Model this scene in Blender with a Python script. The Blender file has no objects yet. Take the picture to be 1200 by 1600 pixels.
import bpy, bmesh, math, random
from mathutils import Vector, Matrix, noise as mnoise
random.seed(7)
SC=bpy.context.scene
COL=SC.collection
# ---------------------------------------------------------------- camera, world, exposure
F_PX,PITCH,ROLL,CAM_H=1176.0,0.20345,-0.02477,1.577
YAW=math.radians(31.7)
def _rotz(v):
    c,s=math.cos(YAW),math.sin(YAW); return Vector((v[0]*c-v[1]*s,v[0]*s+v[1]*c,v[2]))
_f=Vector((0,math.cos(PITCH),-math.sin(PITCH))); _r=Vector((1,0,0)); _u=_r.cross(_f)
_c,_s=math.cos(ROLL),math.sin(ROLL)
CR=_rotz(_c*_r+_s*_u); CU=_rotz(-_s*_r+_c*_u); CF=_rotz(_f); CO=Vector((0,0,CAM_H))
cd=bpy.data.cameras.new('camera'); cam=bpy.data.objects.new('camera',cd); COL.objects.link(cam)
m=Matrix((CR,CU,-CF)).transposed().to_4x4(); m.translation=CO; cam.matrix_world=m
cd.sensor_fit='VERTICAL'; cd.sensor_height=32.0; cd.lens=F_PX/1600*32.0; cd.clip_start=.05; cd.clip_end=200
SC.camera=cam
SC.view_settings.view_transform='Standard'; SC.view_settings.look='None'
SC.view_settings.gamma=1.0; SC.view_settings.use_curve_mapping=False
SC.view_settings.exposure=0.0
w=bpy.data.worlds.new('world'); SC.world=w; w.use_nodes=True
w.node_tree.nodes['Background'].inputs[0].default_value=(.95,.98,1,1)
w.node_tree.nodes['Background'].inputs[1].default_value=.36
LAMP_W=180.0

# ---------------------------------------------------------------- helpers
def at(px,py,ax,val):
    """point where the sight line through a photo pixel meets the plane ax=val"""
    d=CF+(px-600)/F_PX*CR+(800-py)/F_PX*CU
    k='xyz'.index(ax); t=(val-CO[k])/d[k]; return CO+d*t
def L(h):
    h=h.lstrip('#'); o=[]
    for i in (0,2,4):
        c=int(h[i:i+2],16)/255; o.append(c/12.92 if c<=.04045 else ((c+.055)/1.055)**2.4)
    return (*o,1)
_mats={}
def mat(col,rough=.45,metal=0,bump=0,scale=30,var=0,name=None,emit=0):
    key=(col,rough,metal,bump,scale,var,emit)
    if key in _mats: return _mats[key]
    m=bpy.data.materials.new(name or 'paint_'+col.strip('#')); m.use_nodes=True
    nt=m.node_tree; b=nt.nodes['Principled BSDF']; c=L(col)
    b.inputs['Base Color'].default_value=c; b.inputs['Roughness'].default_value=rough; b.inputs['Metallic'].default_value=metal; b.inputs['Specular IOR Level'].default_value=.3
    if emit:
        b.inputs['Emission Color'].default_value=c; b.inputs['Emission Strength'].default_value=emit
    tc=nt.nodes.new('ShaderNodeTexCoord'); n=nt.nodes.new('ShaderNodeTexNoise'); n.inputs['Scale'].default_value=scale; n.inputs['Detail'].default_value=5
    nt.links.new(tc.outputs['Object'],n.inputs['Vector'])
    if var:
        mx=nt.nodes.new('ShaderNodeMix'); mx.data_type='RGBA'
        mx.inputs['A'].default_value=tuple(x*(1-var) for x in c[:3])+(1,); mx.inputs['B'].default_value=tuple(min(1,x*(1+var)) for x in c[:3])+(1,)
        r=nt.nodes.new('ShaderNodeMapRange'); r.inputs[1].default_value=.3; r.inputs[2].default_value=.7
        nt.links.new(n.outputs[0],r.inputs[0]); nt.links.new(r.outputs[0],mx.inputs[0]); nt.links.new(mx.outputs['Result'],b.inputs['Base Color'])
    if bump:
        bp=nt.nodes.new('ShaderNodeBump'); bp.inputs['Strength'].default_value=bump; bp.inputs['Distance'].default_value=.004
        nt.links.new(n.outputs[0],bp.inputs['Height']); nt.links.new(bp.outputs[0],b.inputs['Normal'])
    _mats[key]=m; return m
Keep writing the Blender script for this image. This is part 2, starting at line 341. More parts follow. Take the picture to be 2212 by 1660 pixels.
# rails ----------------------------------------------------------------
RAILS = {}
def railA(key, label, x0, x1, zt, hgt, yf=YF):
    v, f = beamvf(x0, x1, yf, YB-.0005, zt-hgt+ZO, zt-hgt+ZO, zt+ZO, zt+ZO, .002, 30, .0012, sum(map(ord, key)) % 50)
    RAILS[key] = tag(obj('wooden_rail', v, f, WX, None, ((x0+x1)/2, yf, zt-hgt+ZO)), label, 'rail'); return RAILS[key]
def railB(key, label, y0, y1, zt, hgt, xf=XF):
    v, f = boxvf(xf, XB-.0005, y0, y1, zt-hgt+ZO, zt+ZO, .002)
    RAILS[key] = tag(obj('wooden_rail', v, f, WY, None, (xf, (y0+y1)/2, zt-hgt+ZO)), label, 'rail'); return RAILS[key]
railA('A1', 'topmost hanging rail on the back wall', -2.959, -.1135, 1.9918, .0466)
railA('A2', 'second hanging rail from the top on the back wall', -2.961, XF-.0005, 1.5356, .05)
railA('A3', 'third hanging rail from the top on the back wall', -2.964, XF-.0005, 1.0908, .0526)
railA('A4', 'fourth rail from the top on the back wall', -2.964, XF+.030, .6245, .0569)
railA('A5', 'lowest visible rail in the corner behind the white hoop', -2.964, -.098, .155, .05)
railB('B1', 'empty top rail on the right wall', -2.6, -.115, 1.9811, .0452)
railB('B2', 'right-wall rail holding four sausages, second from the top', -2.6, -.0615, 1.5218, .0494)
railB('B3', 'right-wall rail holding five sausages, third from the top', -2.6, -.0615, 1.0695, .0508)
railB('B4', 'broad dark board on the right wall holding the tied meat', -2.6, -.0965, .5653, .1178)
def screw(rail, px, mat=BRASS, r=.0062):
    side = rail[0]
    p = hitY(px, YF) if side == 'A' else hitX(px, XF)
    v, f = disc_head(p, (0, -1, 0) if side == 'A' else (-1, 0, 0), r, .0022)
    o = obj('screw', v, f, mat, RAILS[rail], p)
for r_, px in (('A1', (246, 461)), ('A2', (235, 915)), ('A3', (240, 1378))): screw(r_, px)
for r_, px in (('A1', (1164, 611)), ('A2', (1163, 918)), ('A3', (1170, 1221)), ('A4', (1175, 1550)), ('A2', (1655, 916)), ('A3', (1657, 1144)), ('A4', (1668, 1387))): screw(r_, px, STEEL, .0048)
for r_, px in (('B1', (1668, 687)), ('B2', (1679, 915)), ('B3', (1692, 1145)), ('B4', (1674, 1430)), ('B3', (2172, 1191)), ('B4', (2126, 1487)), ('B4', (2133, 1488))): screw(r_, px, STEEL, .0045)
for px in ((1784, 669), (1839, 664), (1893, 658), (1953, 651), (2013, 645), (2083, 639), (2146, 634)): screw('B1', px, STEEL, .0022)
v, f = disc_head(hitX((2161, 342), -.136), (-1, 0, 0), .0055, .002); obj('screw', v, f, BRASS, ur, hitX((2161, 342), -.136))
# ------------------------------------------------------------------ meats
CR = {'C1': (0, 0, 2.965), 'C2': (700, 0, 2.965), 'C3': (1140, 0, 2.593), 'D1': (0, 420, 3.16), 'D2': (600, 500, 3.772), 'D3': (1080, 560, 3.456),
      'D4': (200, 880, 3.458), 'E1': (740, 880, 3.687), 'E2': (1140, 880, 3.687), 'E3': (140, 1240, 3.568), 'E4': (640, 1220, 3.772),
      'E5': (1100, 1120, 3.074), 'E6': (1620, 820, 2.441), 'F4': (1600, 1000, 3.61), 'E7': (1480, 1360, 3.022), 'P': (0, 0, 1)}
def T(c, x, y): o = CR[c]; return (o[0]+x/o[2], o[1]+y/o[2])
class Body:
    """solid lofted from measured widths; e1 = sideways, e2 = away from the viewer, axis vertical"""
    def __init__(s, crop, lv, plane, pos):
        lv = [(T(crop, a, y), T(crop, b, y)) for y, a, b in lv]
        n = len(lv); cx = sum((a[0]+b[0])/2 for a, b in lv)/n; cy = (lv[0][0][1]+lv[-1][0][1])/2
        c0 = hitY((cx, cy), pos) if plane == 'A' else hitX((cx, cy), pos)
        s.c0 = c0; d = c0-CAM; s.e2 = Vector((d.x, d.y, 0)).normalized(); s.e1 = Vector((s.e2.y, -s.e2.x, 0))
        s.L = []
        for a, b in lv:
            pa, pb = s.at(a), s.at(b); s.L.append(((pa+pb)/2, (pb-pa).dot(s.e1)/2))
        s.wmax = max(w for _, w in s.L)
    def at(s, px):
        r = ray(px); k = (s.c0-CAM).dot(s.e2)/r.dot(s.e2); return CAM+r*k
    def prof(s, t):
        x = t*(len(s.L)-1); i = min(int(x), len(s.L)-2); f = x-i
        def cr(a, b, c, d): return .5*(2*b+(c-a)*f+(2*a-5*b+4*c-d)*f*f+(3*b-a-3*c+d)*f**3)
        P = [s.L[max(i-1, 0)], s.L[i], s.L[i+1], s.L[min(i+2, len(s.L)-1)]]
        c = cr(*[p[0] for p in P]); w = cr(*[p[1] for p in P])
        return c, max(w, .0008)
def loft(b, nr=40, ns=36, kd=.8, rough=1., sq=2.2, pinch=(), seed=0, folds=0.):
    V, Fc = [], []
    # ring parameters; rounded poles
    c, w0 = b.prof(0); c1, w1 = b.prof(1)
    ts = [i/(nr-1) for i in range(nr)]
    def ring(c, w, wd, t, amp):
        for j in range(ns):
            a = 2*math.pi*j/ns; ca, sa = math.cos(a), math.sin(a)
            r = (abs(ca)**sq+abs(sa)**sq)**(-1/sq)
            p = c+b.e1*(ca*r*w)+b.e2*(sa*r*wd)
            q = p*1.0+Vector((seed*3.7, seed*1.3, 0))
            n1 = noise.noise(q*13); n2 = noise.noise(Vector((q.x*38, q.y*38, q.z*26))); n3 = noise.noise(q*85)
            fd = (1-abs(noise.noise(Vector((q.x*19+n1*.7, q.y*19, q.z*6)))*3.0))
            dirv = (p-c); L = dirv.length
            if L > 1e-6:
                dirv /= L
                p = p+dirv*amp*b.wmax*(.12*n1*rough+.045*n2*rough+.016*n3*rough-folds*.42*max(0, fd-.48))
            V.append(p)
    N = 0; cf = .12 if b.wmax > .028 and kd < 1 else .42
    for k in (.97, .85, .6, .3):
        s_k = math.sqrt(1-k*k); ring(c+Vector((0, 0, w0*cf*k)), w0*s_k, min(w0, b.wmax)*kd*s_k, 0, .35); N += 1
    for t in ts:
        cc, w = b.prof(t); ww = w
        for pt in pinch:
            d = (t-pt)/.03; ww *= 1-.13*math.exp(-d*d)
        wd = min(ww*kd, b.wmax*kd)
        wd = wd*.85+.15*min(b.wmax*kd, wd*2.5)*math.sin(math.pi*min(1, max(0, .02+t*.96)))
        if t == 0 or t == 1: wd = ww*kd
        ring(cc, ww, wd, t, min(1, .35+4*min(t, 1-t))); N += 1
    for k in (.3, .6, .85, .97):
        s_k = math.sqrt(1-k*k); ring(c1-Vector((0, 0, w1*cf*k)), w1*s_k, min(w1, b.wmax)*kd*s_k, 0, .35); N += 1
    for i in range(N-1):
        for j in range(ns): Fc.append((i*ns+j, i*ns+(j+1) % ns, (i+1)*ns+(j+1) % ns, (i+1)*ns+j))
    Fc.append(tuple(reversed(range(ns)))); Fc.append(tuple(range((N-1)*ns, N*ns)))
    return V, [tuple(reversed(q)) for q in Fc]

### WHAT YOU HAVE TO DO
Return, from the data, each line that has the word "this" in it.

### EXERCISE ANSWER
Model this scene in Blender with a Python script. The Blender file has no objects yet. Take the picture to be 1200 by 1600 pixels.
Keep writing the Blender script for this image. This is part 2, starting at line 341. More parts follow. Take the picture to be 2212 by 1660 pixels.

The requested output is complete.